- Second time in a row for Malaysia to not make it into the Times List of the World’s top 400 universities
- Two Singaporean institutions made it in the top 100
- Universiti Kebangsaan Malaysia (UKM) ranked 98th in Top 100 Universities under 50 category
Not a single university in Malaysia
appeared in the Times Higher Education World University Rankings this
year. Except for Universiti Kebangsaan Malaysia (UKM) which managed to
place 98th in the Top 100 Universities under 50 category.
Two Singapore institutions are among the top 100. The National
University of Singapore (NUS) ranked 29th and Nanyang Technological
University at 86th.The top ten are seven US-based and three UK-based universities, with the California Institute of Technology stealing the show at 95.5 points. NUS got 77.5 points whereas Nanyang 59.4 points.

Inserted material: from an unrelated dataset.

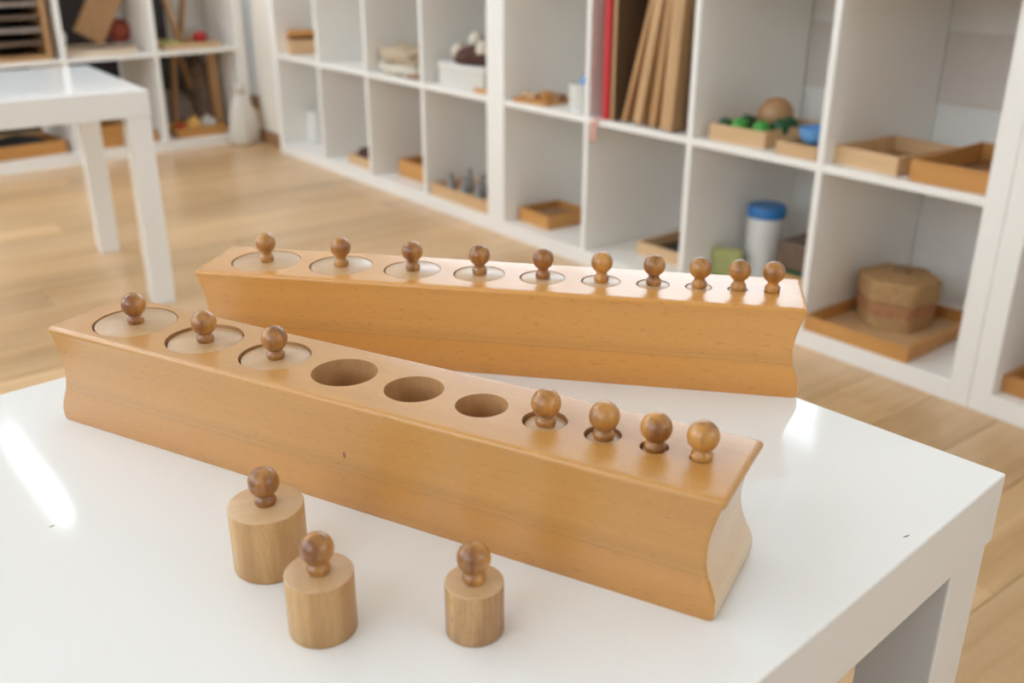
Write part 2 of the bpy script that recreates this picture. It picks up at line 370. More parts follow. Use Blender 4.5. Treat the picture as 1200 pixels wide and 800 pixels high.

Thailand’s King Mongkut’s University of Technology is the only other Southeast Asian University in the list, at 351st place. According to Times Higher Education website, the universities were judged according to 13 performance indicators from five areas – teaching, research, knowledge transfer and international outlook. Moreover, universities were judged according to disciplinary mix, citation counts and research.
In response to this, Minister of Higher Education Khaled Nording said that the absence of the country’s universities in the Times rankings was due to their recent venture into research. “Times used an evaluation of over ten years. Our focus on research in university only started in 2007. So, most of our universities didn’t participate,” he explained.
Khaled then spoke about local universities’ participation in the QS World University Rankings 2012/2013, which uses five-year data. Universiti Malaya and Universiti Kebangsaan Malaysia came in at 156th and 261st place in the QS list.
Meanwhile, party supremo Lim Kit Siang accused the government of lacking the political will to improve the country’s education system.
“A lof ot talk of revamping and overhauling the system hasn’t come to anything concrete,” he said. He said that Malaysia’s universities were once highly recognised as esteemed institutions of public learning. Those days, he added, were long gone.